-- Start --
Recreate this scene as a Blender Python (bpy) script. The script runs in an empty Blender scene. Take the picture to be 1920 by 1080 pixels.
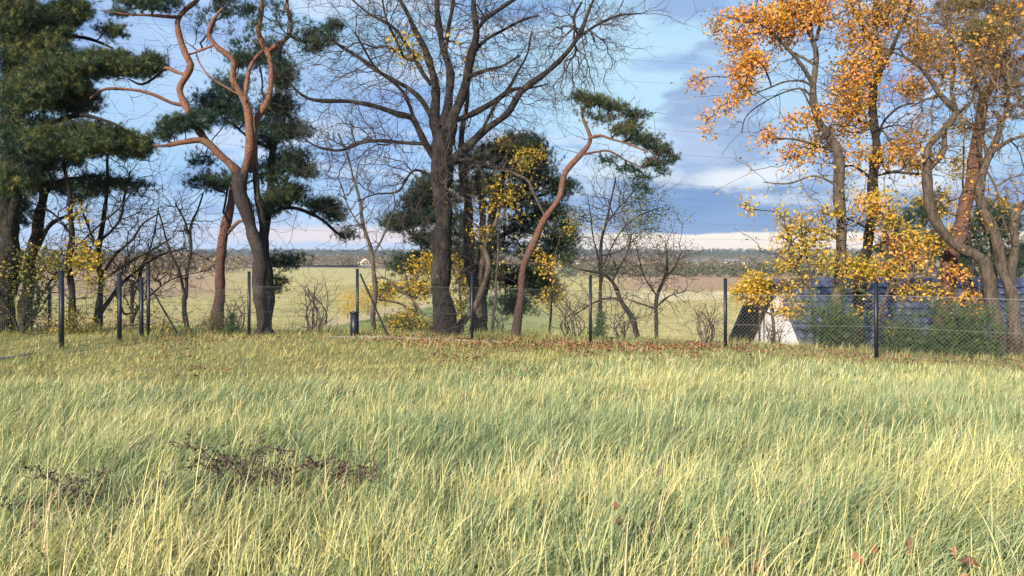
import bpy, math, random
import numpy as np
from mathutils import Vector
random.seed(7); rng = np.random.default_rng(7)
SC = bpy.context.scene; COL = SC.collection
EYE = 1.65; F = 1400.0; HZ = 475.0
# ------------------------------------------------------------------ camera
cd = bpy.data.cameras.new('camera'); cam = bpy.data.objects.new('camera', cd); COL.objects.link(cam)
cam.location = (0, 0, EYE); cam.rotation_euler = (math.radians(90), 0, 0)
cd.sensor_width = 36; cd.lens = 36*F/1920; cd.shift_y = -(540-HZ)/1920; cd.clip_start = .1; cd.clip_end = 9000
SC.camera = cam
# ------------------------------------------------------------------ light
SUN_EL, SUN_AZ = math.radians(24), math.radians(210)      # azimuth clockwise from +Y (view direction): behind, to the left
sd = bpy.data.lights.new('sun', 'SUN'); sun = bpy.data.objects.new('sun', sd); COL.objects.link(sun)
sd.energy = 5.0; sd.angle = math.radians(.9); sd.color = (1.0, .86, .69)
dirv = Vector((math.sin(SUN_AZ)*math.cos(SUN_EL), math.cos(SUN_AZ)*math.cos(SUN_EL), math.sin(SUN_EL)))
sun.rotation_euler = dirv.to_track_quat('Z', 'Y').to_euler()
SC.view_settings.view_transform = 'Standard'; SC.view_settings.look = 'None'; SC.view_settings.gamma = 1
SC.view_settings.exposure = 0.85
SC.cycles.max_bounces = 6; SC.cycles.diffuse_bounces = 3; SC.cycles.glossy_bounces = 2
SC.cycles.transmission_bounces = 3; SC.cycles.transparent_max_bounces = 6; SC.cycles.volume_bounces = 0

# ------------------------------------------------------------------ node helpers
class NT:
    def __init__(s, tree): s.t = tree; s.n = tree.nodes; s.l = tree.links
    def new(s, typ, **kw):
        n = s.n.new(typ)
        for k, v in kw.items(): setattr(n, k, v)
        return n
    def put(s, sock, v):
        if hasattr(v, 'is_output'): s.l.new(v, sock)
        elif v is not None:
            if sock.type == 'RGBA' and not hasattr(v, '__len__'): v = (v, v, v, 1)
            elif sock.type == 'RGBA' and len(v) == 3: v = (*v, 1)
            sock.default_value = v
    def m(s, op, a, b=None, c=None, clamp=False):
        n = s.new('ShaderNodeMath', operation=op, use_clamp=clamp)
        for i, v in enumerate((a, b, c)):
            if v is not None: s.put(n.inputs[i], v)
        return n.outputs[0]
    def mix(s, f, a, b, blend='MIX'):
        n = s.new('ShaderNodeMix', data_type='RGBA', blend_type=blend)
        s.put(n.inputs[0], f); s.put(n.inputs[6], a); s.put(n.inputs[7], b); return n.outputs[2]
    def ss(s, x, a, b):
        n = s.new('ShaderNodeMapRange', interpolation_type='SMOOTHSTEP')
        s.put(n.inputs[0], x); n.inputs[1].default_value = a; n.inputs[2].default_value = b; return n.outputs[0]
    def noise(s, vec, scale, detail=4, rough=.55, dist=0, out=0):
        n = s.new('ShaderNodeTexNoise'); s.put(n.inputs['Vector'], vec); n.inputs['Scale'].default_value = scale
        n.inputs['Detail'].default_value = detail; n.inputs['Roughness'].default_value = rough; n.inputs['Distortion'].default_value = dist
        return n.outputs[out]
    def comb(s, x, y, z=0):
        n = s.new('ShaderNodeCombineXYZ')
        for i, v in enumerate((x, y, z)): s.put(n.inputs[i], v)
        return n.outputs[0]
    def sep(s, v):
        n = s.new('ShaderNodeSeparateXYZ'); s.put(n.inputs[0], v); return n.outputs
    def ramp(s, f, stops, interp='LINEAR'):
        n = s.new('ShaderNodeValToRGB'); s.put(n.inputs[0], f); r = n.color_ramp; r.interpolation = interp
        while len(r.elements) < len(stops): r.elements.new(.5)
        for e, (p, c) in zip(r.elements, stops): e.position = p; e.color = (*c, 1)
        return n.outputs[0]
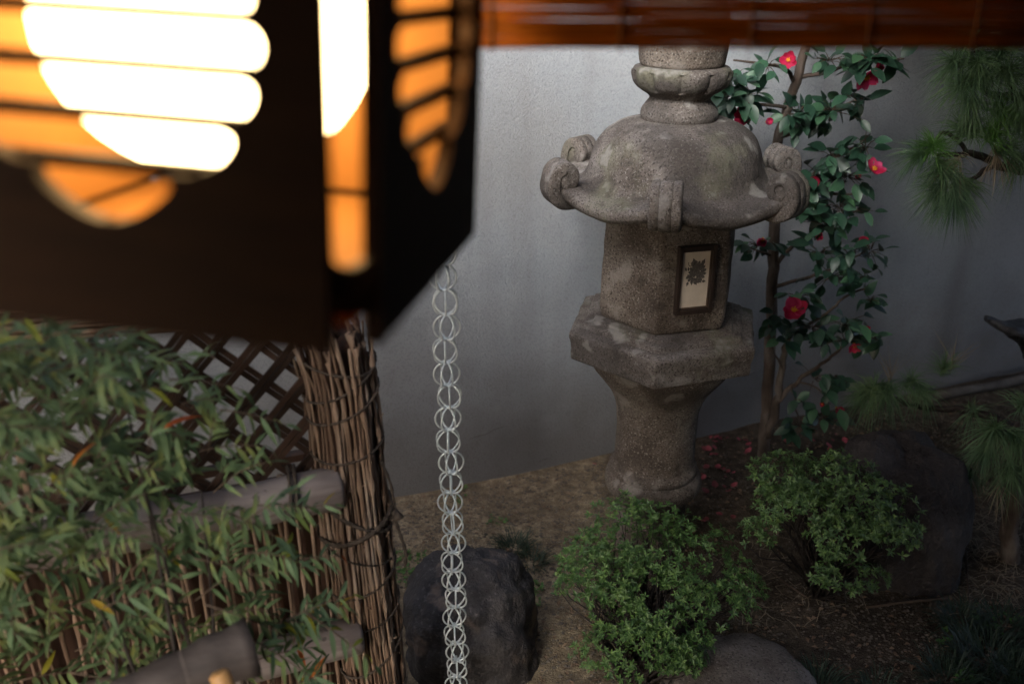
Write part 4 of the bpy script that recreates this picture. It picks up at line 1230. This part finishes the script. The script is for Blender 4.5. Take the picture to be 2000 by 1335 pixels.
-- End --
**Request**
Your task is an exact transcription of all the data, minus the pictures.

**Solution to the problem**
Recreate this scene as a Blender Python (bpy) script. The script runs in an empty Blender scene. Take the picture to be 1920 by 1080 pixels.
import bpy, math, random
import numpy as np
from mathutils import Vector
random.seed(7); rng = np.random.default_rng(7)
SC = bpy.context.scene; COL = SC.collection
EYE = 1.65; F = 1400.0; HZ = 475.0
# ------------------------------------------------------------------ camera
cd = bpy.data.cameras.new('camera'); cam = bpy.data.objects.new('camera', cd); COL.objects.link(cam)
cam.location = (0, 0, EYE); cam.rotation_euler = (math.radians(90), 0, 0)
cd.sensor_width = 36; cd.lens = 36*F/1920; cd.shift_y = -(540-HZ)/1920; cd.clip_start = .1; cd.clip_end = 9000
SC.camera = cam
# ------------------------------------------------------------------ light
SUN_EL, SUN_AZ = math.radians(24), math.radians(210)      # azimuth clockwise from +Y (view direction): behind, to the left
sd = bpy.data.lights.new('sun', 'SUN'); sun = bpy.data.objects.new('sun', sd); COL.objects.link(sun)
sd.energy = 5.0; sd.angle = math.radians(.9); sd.color = (1.0, .86, .69)
dirv = Vector((math.sin(SUN_AZ)*math.cos(SUN_EL), math.cos(SUN_AZ)*math.cos(SUN_EL), math.sin(SUN_EL)))
sun.rotation_euler = dirv.to_track_quat('Z', 'Y').to_euler()
SC.view_settings.view_transform = 'Standard'; SC.view_settings.look = 'None'; SC.view_settings.gamma = 1
SC.view_settings.exposure = 0.85
SC.cycles.max_bounces = 6; SC.cycles.diffuse_bounces = 3; SC.cycles.glossy_bounces = 2
SC.cycles.transmission_bounces = 3; SC.cycles.transparent_max_bounces = 6; SC.cycles.volume_bounces = 0

# ------------------------------------------------------------------ node helpers
class NT:
    def __init__(s, tree): s.t = tree; s.n = tree.nodes; s.l = tree.links
    def new(s, typ, **kw):
        n = s.n.new(typ)
        for k, v in kw.items(): setattr(n, k, v)
        return n
    def put(s, sock, v):
        if hasattr(v, 'is_output'): s.l.new(v, sock)
        elif v is not None:
            if sock.type == 'RGBA' and not hasattr(v, '__len__'): v = (v, v, v, 1)
            elif sock.type == 'RGBA' and len(v) == 3: v = (*v, 1)
            sock.default_value = v
    def m(s, op, a, b=None, c=None, clamp=False):
        n = s.new('ShaderNodeMath', operation=op, use_clamp=clamp)
        for i, v in enumerate((a, b, c)):
            if v is not None: s.put(n.inputs[i], v)
        return n.outputs[0]
    def mix(s, f, a, b, blend='MIX'):
        n = s.new('ShaderNodeMix', data_type='RGBA', blend_type=blend)
        s.put(n.inputs[0], f); s.put(n.inputs[6], a); s.put(n.inputs[7], b); return n.outputs[2]
    def ss(s, x, a, b):
        n = s.new('ShaderNodeMapRange', interpolation_type='SMOOTHSTEP')
        s.put(n.inputs[0], x); n.inputs[1].default_value = a; n.inputs[2].default_value = b; return n.outputs[0]
    def noise(s, vec, scale, detail=4, rough=.55, dist=0, out=0):
        n = s.new('ShaderNodeTexNoise'); s.put(n.inputs['Vector'], vec); n.inputs['Scale'].default_value = scale
        n.inputs['Detail'].default_value = detail; n.inputs['Roughness'].default_value = rough; n.inputs['Distortion'].default_value = dist
        return n.outputs[out]
    def comb(s, x, y, z=0):
        n = s.new('ShaderNodeCombineXYZ')
        for i, v in enumerate((x, y, z)): s.put(n.inputs[i], v)
        return n.outputs[0]
    def sep(s, v):
        n = s.new('ShaderNodeSeparateXYZ'); s.put(n.inputs[0], v); return n.outputs
    def ramp(s, f, stops, interp='LINEAR'):
        n = s.new('ShaderNodeValToRGB'); s.put(n.inputs[0], f); r = n.color_ramp; r.interpolation = interp
        while len(r.elements) < len(stops): r.elements.new(.5)
        for e, (p, c) in zip(r.elements, stops): e.position = p; e.color = (*c, 1)
        return n.outputs[0]
Write part 4 of the bpy script that recreates this picture. It picks up at line 1230. This part finishes the script. The script is for Blender 4.5. Take the picture to be 2000 by 1335 pixels.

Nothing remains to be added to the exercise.